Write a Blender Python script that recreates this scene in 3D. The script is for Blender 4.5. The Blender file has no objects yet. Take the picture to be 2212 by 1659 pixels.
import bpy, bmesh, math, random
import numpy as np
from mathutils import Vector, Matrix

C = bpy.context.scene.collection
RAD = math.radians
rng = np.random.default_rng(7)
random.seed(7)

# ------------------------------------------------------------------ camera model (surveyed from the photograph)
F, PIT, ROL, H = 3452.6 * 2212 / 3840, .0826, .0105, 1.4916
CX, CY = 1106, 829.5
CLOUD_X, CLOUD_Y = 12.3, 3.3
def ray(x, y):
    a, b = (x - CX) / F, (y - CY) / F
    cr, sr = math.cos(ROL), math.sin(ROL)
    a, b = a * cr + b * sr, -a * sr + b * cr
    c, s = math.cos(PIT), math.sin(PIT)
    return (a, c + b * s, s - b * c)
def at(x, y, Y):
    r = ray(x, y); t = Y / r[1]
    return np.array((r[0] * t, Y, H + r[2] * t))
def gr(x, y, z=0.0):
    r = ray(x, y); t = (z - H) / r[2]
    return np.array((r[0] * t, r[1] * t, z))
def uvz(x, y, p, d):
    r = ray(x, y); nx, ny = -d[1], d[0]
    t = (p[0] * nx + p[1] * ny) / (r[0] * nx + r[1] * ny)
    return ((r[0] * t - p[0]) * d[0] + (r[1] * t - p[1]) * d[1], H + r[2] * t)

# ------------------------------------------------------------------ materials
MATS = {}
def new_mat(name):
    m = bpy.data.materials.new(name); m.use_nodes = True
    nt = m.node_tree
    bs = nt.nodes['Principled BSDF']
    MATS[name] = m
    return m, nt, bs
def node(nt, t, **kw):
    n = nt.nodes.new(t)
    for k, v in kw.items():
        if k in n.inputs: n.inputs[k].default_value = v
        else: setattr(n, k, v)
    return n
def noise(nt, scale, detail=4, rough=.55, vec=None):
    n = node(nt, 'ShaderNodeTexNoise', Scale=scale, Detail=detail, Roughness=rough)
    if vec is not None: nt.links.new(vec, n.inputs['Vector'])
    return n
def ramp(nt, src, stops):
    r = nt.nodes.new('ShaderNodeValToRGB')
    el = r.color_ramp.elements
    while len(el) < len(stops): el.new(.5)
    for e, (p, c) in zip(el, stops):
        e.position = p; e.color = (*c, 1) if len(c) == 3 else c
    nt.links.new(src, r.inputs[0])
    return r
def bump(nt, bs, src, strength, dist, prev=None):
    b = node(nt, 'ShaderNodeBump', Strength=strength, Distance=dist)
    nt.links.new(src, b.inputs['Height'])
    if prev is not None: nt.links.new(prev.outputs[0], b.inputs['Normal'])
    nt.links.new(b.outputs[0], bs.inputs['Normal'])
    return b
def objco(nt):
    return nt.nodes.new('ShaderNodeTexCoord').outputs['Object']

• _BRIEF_
Everything from the first line of the material through the line containing "random.seed(7)" is to be printed exactly; lines after that are to be left out.

• _REPLY TO THE TASK_
Write a Blender Python script that recreates this scene in 3D. The script is for Blender 4.5. The Blender file has no objects yet. Take the picture to be 2212 by 1659 pixels.
import bpy, bmesh, math, random
import numpy as np
from mathutils import Vector, Matrix

C = bpy.context.scene.collection
RAD = math.radians
rng = np.random.default_rng(7)
random.seed(7)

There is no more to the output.